The man behind Macanudo cigars—and the Connecticut shade tobacco grown to wrap them.
David Savona
From the Print Edition:
Dennis Haysbert, Nov/Dec 2006

(continued from page 2)

Q: So you would never pick this up and handle it?

A: Not anymore. (Laughs) I did it for a sample.

Q: Was it difficult to pick the other tobaccos to go into this blend?

A: No. Everything is planned. We put aside the best binder, the best long filler, to go with this. We've been [doing this] since '94, and in '95 we documented everything—everything is documented in General Cigar—that we must put aside 10 of the best bales that we handle. So when we were working on [the Partagas 160], already the long filler that was going to go with it was part of the process.

Q: Last year, you came out with the Partagas Decadas. Is that the first to use some of that tobacco you've been setting aside each year?

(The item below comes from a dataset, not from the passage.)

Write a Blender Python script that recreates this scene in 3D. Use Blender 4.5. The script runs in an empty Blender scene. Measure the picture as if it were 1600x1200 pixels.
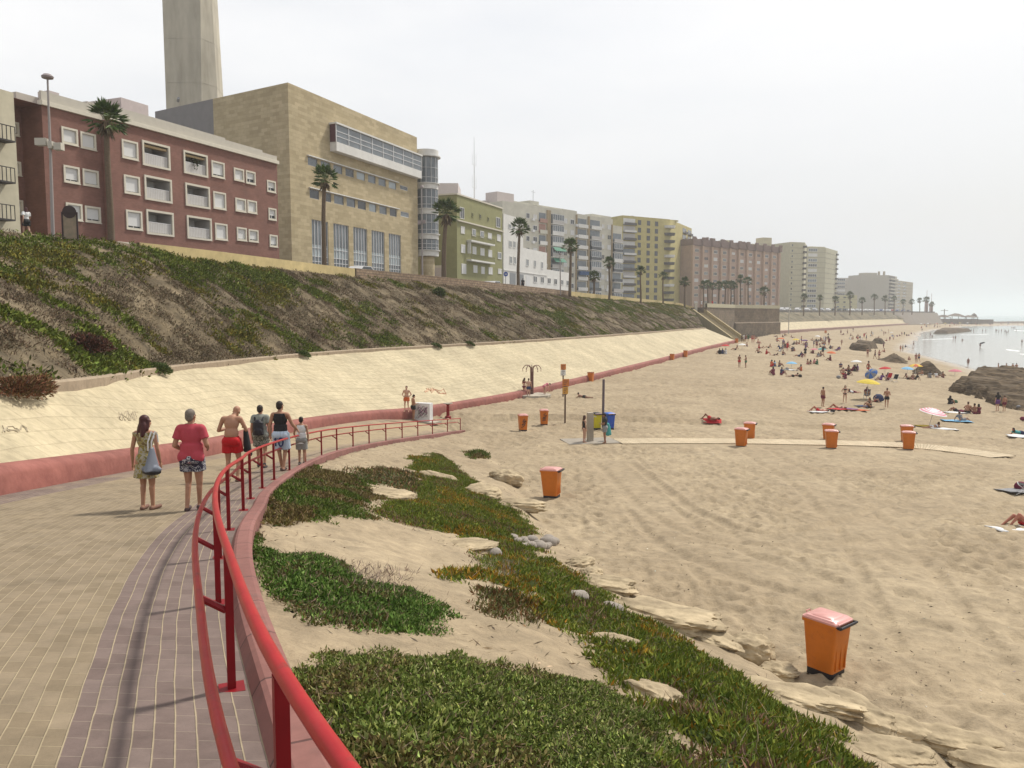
import bpy, bmesh, math, random
import numpy as np
from mathutils import Vector, Matrix
random.seed(7)
RNG = np.random.default_rng(7)
SC = bpy.context.scene
COL = SC.collection
R = math.radians

# ------------------------------------------------------------------ camera
FPX = 1245.0                       # focal length in photo pixels (1600 wide)
PITCH = R(5.004)
CP, SP = math.cos(PITCH), math.sin(PITCH)
cd = bpy.data.cameras.new('camera'); cam = bpy.data.objects.new('camera', cd); COL.objects.link(cam)
cd.sensor_width = 36.0; cd.lens = 36.0 * FPX / 1600.0
cd.clip_start = 0.05; cd.clip_end = 30000
cam.location = (0, 0, 0); cam.rotation_euler = (R(90) - PITCH, 0, 0)
SC.camera = cam

# ------------------------------------------------------------------ light
SUN_AZ, SUN_EL = R(47), R(53)
w = bpy.data.worlds.new('World'); SC.world = w; w.use_nodes = True
nt = w.node_tree; nt.nodes.clear()
def WN(t, **k):
    n = nt.nodes.new(t)
    for a, b in k.items(): setattr(n, a, b)
    return n
out = WN('ShaderNodeOutputWorld')
sky = WN('ShaderNodeTexSky', sky_type='NISHITA', sun_disc=False)
sky.sun_elevation = SUN_EL; sky.sun_rotation = SUN_AZ; sky.dust_density = 4.0; sky.air_density = 1.2
bg1 = WN('ShaderNodeBackground'); bg1.inputs[1].default_value = 0.11
nt.links.new(sky.outputs[0], bg1.inputs[0])
tc = WN('ShaderNodeTexCoord')
sep = WN('ShaderNodeSeparateXYZ'); nt.links.new(tc.outputs['Generated'], sep.inputs[0])
ramp = WN('ShaderNodeValToRGB'); nt.links.new(sep.outputs['Z'], ramp.inputs[0])
e = ramp.color_ramp.elements
e[0].position = 0.0; e[0].color = (.60, .625, .66, 1)
e[1].position = 1.0; e[1].color = (.60, .61, .63, 1)
for p, c in ((.08, (.70, .715, .735)), (.18, (.81, .816, .825)), (.30, (.90, .90, .902)), (.48, (.88, .88, .885)), (.7, (.66, .67, .69))):
    x = e.new(p); x.color = (*c, 1)
mp = WN('ShaderNodeMapping'); mp.inputs['Scale'].default_value = (1.4, 1.4, 4.5)
nt.links.new(tc.outputs['Generated'], mp.inputs[0])
nz = WN('ShaderNodeTexNoise'); nz.inputs['Scale'].default_value = 1.9; nz.inputs['Detail'].default_value = 5; nz.inputs['Roughness'].default_value = .52
nt.links.new(mp.outputs[0], nz.inputs['Vector'])
mr = WN('ShaderNodeMapRange'); mr.inputs[1].default_value = .3; mr.inputs[2].default_value = .72; mr.inputs[3].default_value = .76; mr.inputs[4].default_value = 1.0
nt.links.new(nz.outputs[0], mr.inputs[0])
bg2 = WN('ShaderNodeBackground'); bg2.inputs[1].default_value = 1.10
nt.links.new(ramp.outputs[0], bg2.inputs[0])
mx = WN('ShaderNodeMixShader')
nt.links.new(mr.outputs[0], mx.inputs[0]); nt.links.new(bg1.outputs[0], mx.inputs[1]); nt.links.new(bg2.outputs[0], mx.inputs[2])
nt.links.new(mx.outputs[0], out.inputs[0])

sd = bpy.data.lights.new('sun', 'SUN'); sun = bpy.data.objects.new('sun', sd); COL.objects.link(sun)
sd.energy = 4.1; sd.angle = R(4.5); sd.color = (1.0, .95, .86)
sdir = Vector((math.sin(SUN_AZ) * math.cos(SUN_EL), math.cos(SUN_AZ) * math.cos(SUN_EL), math.sin(SUN_EL)))
sun.rotation_euler = sdir.to_track_quat('Z', 'Y').to_euler()
sun.location = (60, 30, 90)
vs = SC.view_settings
vs.view_transform = 'Standard'; vs.look = 'None'; vs.exposure = 0.05; vs.gamma = 1.0
SC.cycles.max_bounces = 6; SC.cycles.volume_bounces = 1; SC.cycles.transparent_max_bounces = 8
SC.cycles.use_denoising = True

# ------------------------------------------------------------------ helpers
def ray(px, py):
    u = (px - 800) / FPX; v = (600 - py) / FPX
    return np.array((u, CP + v * SP, -SP + v * CP))
def PZ(px, py, z):
    d = ray(px, py); return d * (z / d[2])
def PY(px, py, Y):
    d = ray(px, py); return d * (Y / d[1])
def tag(o, label=None, cat=None, group=None, kind=None):
    if label: o['label'] = label
    if cat: o['category'] = cat
    if group: o['group'] = group
    if kind: o['kind'] = kind
    return o
def empty(name, loc, rz=0, label=None, cat=None, group=None):
    o = bpy.data.objects.new(name, None); COL.objects.link(o)
    o.location = loc; o.rotation_euler = (0, 0, rz); o.empty_display_size = .2
    return tag(o, label, cat, group)
def children(o): return CH.get(o.name, [])
CH = {}
def link(o, parent=None):
    COL.objects.link(o)
    if parent is not None:
        o.parent = parent; CH.setdefault(parent.name, []).append(o)
    return o
def copy_tree(o, parent=None):
    c = o.copy(); link(c, parent)
    for k in ('label', 'group'):
        pass
    for ch in children(o): copy_tree(ch, c)
    return c

MATS = {}
def mat(name, col, rough=.85, var=.12, scale=3.0, bump=0.0, bscale=20., metal=0., spec=.3, big=.0, bigscale=.3, coord='Object', stretch=(1, 1, 1), col2=None, detail=6.):
    if name in MATS: return MATS[name]
    m = bpy.data.materials.new(name); m.use_nodes = True; MATS[name] = m
    t = m.node_tree; b = t.nodes['Principled BSDF']
    b.inputs['Roughness'].default_value = rough; b.inputs['Metallic'].default_value = metal
    b.inputs['Specular IOR Level'].default_value = spec
    tcn = t.nodes.new('ShaderNodeTexCoord'); mpn = t.nodes.new('ShaderNodeMapping'); mpn.inputs['Scale'].default_value = stretch
    t.links.new(tcn.outputs[coord], mpn.inputs[0])
    n = t.nodes.new('ShaderNodeTexNoise'); n.inputs['Scale'].default_value = scale; n.inputs['Detail'].default_value = detail; n.inputs['Roughness'].default_value = .62
    t.links.new(mpn.outputs[0], n.inputs['Vector'])
    r = t.nodes.new('ShaderNodeValToRGB'); t.links.new(n.outputs[0], r.inputs[0])
    c = np.array(col); c2 = np.array(col2) if col2 is not None else c
    r.color_ramp.elements[0].position = .28; r.color_ramp.elements[0].color = (*np.clip(c * (1 - var), 0, 1), 1)
    r.color_ramp.elements[1].position = .72; r.color_ramp.elements[1].color = (*np.clip(c2 * (1 + var), 0, 1), 1)
    last = r.outputs[0]
    if big:
        n2 = t.nodes.new('ShaderNodeTexNoise'); n2.inputs['Scale'].default_value = bigscale; n2.inputs['Detail'].default_value = 4
        t.links.new(tcn.outputs[coord], n2.inputs['Vector'])
        mr2 = t.nodes.new('ShaderNodeMapRange'); mr2.inputs[1].default_value = .3; mr2.inputs[2].default_value = .7; mr2.inputs[3].default_value = 1 - big; mr2.inputs[4].default_value = 1 + big
        t.links.new(n2.outputs[0], mr2.inputs[0])
        mm = t.nodes.new('ShaderNodeVectorMath'); mm.operation = 'SCALE'
        t.links.new(last, mm.inputs[0]); t.links.new(mr2.outputs[0], mm.inputs['Scale']); last = mm.outputs[0]
    t.links.new(last, b.inputs['Base Color'])
    if bump:
        n3 = t.nodes.new('ShaderNodeTexNoise'); n3.inputs['Scale'].default_value = bscale; n3.inputs['Detail'].default_value = 5
        t.links.new(mpn.outputs[0], n3.inputs['Vector'])
        bp = t.nodes.new('ShaderNodeBump'); bp.inputs['Strength'].default_value = 1.0; bp.inputs['Distance'].default_value = bump
        t.links.new(n3.outputs[0], bp.inputs['Height']); t.links.new(bp.outputs[0], b.inputs['Normal'])
    return m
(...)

A: That's the first one to use what I had in mind back in 1994. It's to deliver to the consumer something special, something different. The wrapper is 10 years old, the binder is 10 years old. It's just going back, to stay with the basics. Let's not reinvent the wheel.

Q: Speaking of basics, you've taken a remarkable journey, rising to the top of General Cigar. Take me back to growing up as a boy in the Dominican Republic.

A: I was just a kid with a lot of ambition. It comes from my mother. She was a very ambitious lady, and she believed in me since I was a little kid. We are five in my family. My father was a farmer. He grew plantains, a little bit of tobacco, a little bit of everything. My two older brothers were mechanics, and they were very successful. When I finished eighth grade, I won a scholarship to a private school, but I said to my mom, "I don't want to do that, I think I want to go with my brothers and be a mechanic." She said, "You can do that, but you are my only hope of someone to have a life where you wear clean clothes. If you want to be greased up, go with your brothers, but it's your choice." And that's all it took.

Q: So your mother pushed you?

A: My mother used to get up with me at five in the morning to study every single day. And then I enrolled in an agricultural vocational school, with the only conviction that by doing so I would have my secondary degree, which is high school. And if I didn't have enough money to go to college, I could work as an agronomist. And so I did, only with a surprise: the month before I graduated, five Americans came into the room. I was 15 years old, 105 pounds, and they said, "We have a test for a full scholarship to go to Texas A&M." And I won. I didn't speak one word of English, I had never slept away from home, and from a small village in the town of Moca to Houston—it was quite a jump. When I arrived in the United States, it was my first contact with an escalator. That was two hours. Can you imagine, a kid, two hours going up, and down? How can this thing take me up and take me down? (Laughs) It was a lot of fun. Then there were the cowboys. Those were the days of segregation still.